STORED DATA:
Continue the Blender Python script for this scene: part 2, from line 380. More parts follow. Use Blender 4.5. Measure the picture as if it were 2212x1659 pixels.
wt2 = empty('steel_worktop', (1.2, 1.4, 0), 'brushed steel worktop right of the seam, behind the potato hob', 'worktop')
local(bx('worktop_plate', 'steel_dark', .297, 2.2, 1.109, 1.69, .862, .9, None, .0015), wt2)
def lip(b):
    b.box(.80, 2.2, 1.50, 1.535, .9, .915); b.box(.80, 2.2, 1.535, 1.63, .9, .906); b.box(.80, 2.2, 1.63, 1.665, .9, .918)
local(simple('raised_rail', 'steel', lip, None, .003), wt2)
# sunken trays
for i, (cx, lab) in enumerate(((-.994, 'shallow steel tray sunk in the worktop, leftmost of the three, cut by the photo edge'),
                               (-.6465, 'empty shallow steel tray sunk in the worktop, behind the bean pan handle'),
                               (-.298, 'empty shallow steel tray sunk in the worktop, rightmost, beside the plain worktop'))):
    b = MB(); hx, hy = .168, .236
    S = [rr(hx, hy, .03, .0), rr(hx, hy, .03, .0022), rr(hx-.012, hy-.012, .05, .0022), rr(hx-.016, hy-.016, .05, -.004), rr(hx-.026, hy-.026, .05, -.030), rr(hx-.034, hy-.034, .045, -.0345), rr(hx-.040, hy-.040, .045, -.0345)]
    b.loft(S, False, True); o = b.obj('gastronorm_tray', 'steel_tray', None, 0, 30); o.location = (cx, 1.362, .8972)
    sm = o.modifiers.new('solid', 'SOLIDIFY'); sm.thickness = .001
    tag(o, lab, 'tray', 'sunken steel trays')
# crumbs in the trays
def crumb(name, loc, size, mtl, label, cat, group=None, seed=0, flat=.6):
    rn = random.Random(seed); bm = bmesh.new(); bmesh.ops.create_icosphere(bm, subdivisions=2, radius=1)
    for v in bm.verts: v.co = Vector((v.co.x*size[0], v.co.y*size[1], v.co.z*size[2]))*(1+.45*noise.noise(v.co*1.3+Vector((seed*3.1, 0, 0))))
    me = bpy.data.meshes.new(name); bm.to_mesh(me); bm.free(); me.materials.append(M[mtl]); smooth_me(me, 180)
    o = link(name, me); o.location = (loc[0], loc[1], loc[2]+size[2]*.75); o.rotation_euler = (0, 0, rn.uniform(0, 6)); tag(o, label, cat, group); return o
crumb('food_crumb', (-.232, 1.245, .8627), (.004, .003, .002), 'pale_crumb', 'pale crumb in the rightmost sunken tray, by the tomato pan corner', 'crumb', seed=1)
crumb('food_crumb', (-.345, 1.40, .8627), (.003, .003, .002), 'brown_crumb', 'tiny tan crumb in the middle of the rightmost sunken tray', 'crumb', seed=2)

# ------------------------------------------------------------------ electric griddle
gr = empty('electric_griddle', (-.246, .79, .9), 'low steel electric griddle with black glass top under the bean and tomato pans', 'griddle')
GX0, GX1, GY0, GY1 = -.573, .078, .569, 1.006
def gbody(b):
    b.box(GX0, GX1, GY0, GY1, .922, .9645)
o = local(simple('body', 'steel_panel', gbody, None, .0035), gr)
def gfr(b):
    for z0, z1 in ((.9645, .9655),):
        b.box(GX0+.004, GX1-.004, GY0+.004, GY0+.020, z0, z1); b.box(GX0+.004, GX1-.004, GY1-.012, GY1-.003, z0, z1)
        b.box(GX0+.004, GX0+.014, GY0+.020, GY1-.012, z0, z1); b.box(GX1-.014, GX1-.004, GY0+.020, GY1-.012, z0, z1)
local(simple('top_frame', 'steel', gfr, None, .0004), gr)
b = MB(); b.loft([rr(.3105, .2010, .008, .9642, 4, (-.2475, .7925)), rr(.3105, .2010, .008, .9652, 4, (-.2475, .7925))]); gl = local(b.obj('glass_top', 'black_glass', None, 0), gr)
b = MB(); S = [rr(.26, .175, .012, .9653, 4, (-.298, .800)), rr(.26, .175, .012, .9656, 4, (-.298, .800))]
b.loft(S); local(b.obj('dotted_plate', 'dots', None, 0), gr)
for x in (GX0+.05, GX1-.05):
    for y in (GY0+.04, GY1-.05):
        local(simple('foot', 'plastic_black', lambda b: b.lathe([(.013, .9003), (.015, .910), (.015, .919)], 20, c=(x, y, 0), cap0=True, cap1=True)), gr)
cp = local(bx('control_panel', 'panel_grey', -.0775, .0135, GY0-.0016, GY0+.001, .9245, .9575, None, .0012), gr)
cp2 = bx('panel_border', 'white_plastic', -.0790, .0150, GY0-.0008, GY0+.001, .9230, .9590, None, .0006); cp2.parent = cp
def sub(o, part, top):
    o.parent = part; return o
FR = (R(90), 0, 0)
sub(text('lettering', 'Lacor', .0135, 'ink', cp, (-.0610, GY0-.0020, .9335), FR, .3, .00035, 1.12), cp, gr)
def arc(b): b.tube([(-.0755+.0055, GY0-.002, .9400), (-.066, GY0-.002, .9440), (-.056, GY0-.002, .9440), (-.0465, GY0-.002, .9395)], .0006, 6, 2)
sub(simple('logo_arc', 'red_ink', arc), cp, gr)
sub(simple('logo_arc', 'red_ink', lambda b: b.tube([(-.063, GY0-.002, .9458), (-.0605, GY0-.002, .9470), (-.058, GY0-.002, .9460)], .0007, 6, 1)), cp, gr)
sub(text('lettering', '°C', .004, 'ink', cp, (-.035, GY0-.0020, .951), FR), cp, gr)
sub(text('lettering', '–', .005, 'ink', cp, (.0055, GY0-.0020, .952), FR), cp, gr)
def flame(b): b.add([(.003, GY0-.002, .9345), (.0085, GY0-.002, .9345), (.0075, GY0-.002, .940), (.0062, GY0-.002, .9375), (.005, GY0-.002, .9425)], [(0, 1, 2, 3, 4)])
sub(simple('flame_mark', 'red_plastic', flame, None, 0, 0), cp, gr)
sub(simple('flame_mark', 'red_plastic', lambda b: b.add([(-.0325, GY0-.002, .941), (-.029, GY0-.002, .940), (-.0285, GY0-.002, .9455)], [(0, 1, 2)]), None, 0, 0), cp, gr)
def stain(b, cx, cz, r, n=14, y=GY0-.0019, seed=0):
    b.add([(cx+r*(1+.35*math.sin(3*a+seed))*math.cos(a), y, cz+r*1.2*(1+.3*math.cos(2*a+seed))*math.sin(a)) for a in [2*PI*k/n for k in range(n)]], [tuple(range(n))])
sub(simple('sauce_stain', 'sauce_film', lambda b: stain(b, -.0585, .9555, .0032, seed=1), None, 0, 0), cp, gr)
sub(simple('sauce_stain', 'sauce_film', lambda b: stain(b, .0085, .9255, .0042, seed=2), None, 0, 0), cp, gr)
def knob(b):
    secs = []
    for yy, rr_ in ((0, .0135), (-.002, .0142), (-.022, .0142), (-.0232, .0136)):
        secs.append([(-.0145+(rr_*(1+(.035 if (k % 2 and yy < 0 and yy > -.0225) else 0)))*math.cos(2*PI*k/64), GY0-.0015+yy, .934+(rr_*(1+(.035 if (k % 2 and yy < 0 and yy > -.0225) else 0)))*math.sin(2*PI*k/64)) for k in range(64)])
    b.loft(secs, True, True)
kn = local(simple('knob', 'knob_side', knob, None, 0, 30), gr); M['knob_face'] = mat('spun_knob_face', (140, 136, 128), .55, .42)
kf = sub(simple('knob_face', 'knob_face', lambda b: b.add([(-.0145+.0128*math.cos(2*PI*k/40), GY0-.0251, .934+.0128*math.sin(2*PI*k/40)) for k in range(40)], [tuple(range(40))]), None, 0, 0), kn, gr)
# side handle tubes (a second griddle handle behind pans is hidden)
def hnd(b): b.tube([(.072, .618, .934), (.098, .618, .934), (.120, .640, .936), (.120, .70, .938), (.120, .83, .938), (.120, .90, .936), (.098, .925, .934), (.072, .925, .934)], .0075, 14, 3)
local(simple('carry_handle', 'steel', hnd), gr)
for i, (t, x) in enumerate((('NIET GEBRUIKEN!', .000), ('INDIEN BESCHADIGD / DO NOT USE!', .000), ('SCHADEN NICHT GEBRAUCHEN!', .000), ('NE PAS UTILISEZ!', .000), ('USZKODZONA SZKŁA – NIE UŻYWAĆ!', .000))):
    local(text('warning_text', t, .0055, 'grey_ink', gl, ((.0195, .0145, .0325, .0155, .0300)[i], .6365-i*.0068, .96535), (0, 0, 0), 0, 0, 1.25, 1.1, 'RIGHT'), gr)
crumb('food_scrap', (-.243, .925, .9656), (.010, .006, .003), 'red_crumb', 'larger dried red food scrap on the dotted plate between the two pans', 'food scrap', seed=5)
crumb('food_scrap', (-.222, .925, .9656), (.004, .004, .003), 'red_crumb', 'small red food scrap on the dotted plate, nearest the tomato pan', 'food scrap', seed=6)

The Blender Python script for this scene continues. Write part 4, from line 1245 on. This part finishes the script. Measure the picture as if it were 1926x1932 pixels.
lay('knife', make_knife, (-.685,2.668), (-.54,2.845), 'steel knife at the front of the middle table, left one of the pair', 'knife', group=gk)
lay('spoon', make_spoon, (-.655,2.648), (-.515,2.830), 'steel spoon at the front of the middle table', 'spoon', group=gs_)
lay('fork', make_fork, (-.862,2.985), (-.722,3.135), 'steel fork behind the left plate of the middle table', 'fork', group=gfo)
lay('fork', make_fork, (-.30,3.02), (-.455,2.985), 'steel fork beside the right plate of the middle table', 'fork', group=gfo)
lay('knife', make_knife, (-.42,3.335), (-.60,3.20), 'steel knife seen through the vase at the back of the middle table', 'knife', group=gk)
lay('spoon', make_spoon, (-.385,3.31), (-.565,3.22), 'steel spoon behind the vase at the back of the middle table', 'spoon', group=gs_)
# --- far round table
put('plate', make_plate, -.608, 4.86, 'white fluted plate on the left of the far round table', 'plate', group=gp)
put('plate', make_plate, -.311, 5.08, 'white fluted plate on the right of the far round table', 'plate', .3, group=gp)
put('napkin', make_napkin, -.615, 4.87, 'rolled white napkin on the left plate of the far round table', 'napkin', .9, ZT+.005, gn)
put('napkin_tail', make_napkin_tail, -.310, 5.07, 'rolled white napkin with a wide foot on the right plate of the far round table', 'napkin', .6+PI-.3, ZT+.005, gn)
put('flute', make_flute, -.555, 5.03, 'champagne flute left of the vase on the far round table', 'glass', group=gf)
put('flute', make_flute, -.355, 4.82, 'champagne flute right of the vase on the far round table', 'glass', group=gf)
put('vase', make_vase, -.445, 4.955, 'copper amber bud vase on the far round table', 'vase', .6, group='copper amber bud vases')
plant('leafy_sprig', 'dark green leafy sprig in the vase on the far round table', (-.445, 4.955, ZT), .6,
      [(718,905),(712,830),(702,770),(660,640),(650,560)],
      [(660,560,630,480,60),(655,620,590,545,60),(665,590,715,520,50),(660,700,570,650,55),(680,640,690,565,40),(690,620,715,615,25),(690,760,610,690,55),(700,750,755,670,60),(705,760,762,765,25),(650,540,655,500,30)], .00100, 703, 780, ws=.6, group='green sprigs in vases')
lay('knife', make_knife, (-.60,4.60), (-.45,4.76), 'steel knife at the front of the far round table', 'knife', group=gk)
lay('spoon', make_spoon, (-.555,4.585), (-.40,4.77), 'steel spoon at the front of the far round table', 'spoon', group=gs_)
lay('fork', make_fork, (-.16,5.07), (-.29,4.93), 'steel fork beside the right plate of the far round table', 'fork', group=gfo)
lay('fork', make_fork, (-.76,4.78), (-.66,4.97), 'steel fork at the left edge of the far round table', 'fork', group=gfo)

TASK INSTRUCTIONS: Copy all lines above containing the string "Python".

EXERCISE SOLUTION:
Continue the Blender Python script for this scene: part 2, from line 380. More parts follow. Use Blender 4.5. Measure the picture as if it were 2212x1659 pixels.
The Blender Python script for this scene continues. Write part 4, from line 1245 on. This part finishes the script. Measure the picture as if it were 1926x1932 pixels.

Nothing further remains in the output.